The Colorado Kid (is awful)

Monday, April 27, 2009
(This review has spoilers. So stop reading if you don't want the ending of The Colorado Kid spoiled. Wait. No, go ahead and read. This book was terrible.)

Stephen King is a household name. From his dozens and dozens of New York Times-bestselling novels to the innumerable movie adaptions of his work (Children of the Corn 7. I'm not kidding. And a eighth in production, plus a sci-fi channel remake), the Stephen King brand is probably the most well-recognized literary property out there. So it's always interesting to see King lend his attention to more obscure projects.

Like Hard Case Crime, an imprint of paperback hardboiled crime novels. Including a mix of brand-new and classic 40s and 50s pulp crime stories, Hard Case Crime seemed like an interesting project. The star-power of King lending a novel to the imprint was an instant publicity-builder: a world-wide bestselling author trying his hand at a small publisher, in a genre outside of his traditional focus.

But wait: can King actually write a hardboiled detective novel?

The Colorado Kid answers that question: no. This is the worst excuse for a mystery you could possibly imagine. The premise is fantastic: a 22-year-old small-town newspaper intern digs into a 25-year old crime. A man is found dead on a Maine beach, with no identification. Turns out, he was from Colorado. But he'd been seen scant hours before, all the way across the country. He barely had time to charter a plane, drive at top speed to the beach and die before being discovered. So what happened?

Spoiler: You never find out! King spends an entire novel mulling over the case, like a slackjawed Maine yokel with a mouth full of tobacco, before figuratively shrugging his shoulders and saying "I guess we'll never know."

As means of explanation (or apology), King includes an afterword, essentially explaining that mysteries aren't really about solutions, they're about the investigation.

Well, Mr. King, that's a load of horseshit. Mystery novels are all about the solution. The concept of a mystery novel is a suspenseful build-up to the reveal. The investigation is just a way to delay the single most important part of a mystery story: the solution.

Don't read this book. Please. It's really, really terrible.

Eldritch: At some point I'm going to write a positive book review. Really, honestly. But there are some books that demand to be held to account.



Pseudonym: I had always wondered where Stephen King (and Tom Clancy) find the time to write 15 1200-page books a year. Though I haven't read a King book since... The Tommyknockers? (which was also pretty terrible), I see his work on store shelves all the time and think, "is this new, or just a reprint of an old one I hadn't heard of?" Nope. All New. How does he do it??

Now I know.

Weaselsnake. Saving you $5.99 one spoiler at a time.

4 comments:

Lourdes said...

Your review made me laugh.
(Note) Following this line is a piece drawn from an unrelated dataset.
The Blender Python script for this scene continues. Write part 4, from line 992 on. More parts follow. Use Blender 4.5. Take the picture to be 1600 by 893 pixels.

And how about that cover? Which also had nothing at all to do with the story???!!!

Eldritch said...

Thanks, Lourdes. I'm torn about the cover. I kind of love how it totally evokes that classic pulpy era. And if King had written a halfway-decent take on the hardboiled detective novel (even if he'd put a modern spin on it ), I think it'd be a perfect package.

As is, it is definitely a jarringly incongruous cover for a sadly terrible book. Thanks for reading.

Anonymous said...

Man... i googled "the colorado kid" after falling in LOVE with the SyFY series "Haven" which is supposed to be based on the book... I must say Im pretty dissapointed by your review... doesnt give me much hope for the show. now dont get me wrong, im NOT one of those ppl who LOVE a book then go watch the movie... it usually ends up bad, i know... but in this case, i saw the show first (which i find TOTALLY intruiging and intereseting) - havent read the book yet, maybe i will after the show stops airing...but then... maybe not... if its so bad. we'll see if the show leaves me satisfied i guess....

Anonymous said...

If you need to know what happened to the Colorado Kid read the Dark Tower series. You should read up on how Stephen Kings novels tie into one another.